Switchfoot members join volunteers and future homeowners at a Habitat for Humanity build site in Houston.
With over 5 million records sold, three albums in the Billboard Top 20, two top-five singles at both pop and alternative radio, Switchfoot is also recognized as one of the hardest touring bands in rock. Playing its first concert in Singapore next month, the San Diego-based band has sold more than two million concert tickets worldwide since the 2003 release of its double-Platinum breakthrough album The Beautiful Letdown. With an ever-growing fan base, Switchfoot continues international touring in support of its next two critically acclaimed albums, Nothing Is Sound and Oh! Gravity.
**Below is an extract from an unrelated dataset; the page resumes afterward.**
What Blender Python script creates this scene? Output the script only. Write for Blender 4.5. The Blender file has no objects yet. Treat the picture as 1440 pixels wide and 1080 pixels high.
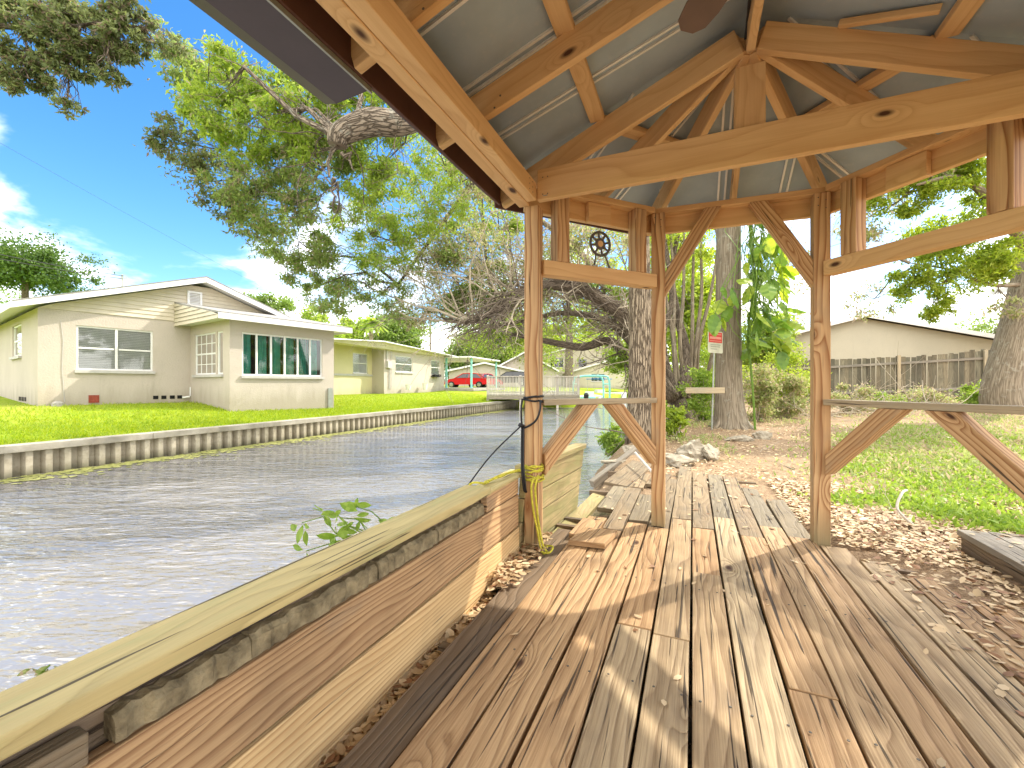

Recorded at Big Fish Recording in Encinitas, CA, Oh! Gravity. showcases a harder rock direction for Switchfoot. The album debuted at No. 1 on the iTunes chart and has received stellar reviews, with Billboard magazine calling it "the best of the San Diego group's nearly 10-year recording career." Spin exclaims this album is "their liveliest record, full of dive-bombing guitar fuzz, juicy arena-alt choruses." "This is an outstanding record in every sense," raved Associated Press. Alternative Press found that "Oh! Gravity. [is a] sparkling, focused album bursting at the seams with giant hooks and even bigger ideas. In fact, Oh! Gravity. is Switchfoot's most diverse disc to date."
Switchfoot's Jon Foreman also returns to his indie-scene roots by releasing four solo EPs over the coming months. These EPs, individually titled Fall, Winter, Spring, and Summer, will be released prior to the upcoming Switchfoot album in late 2008.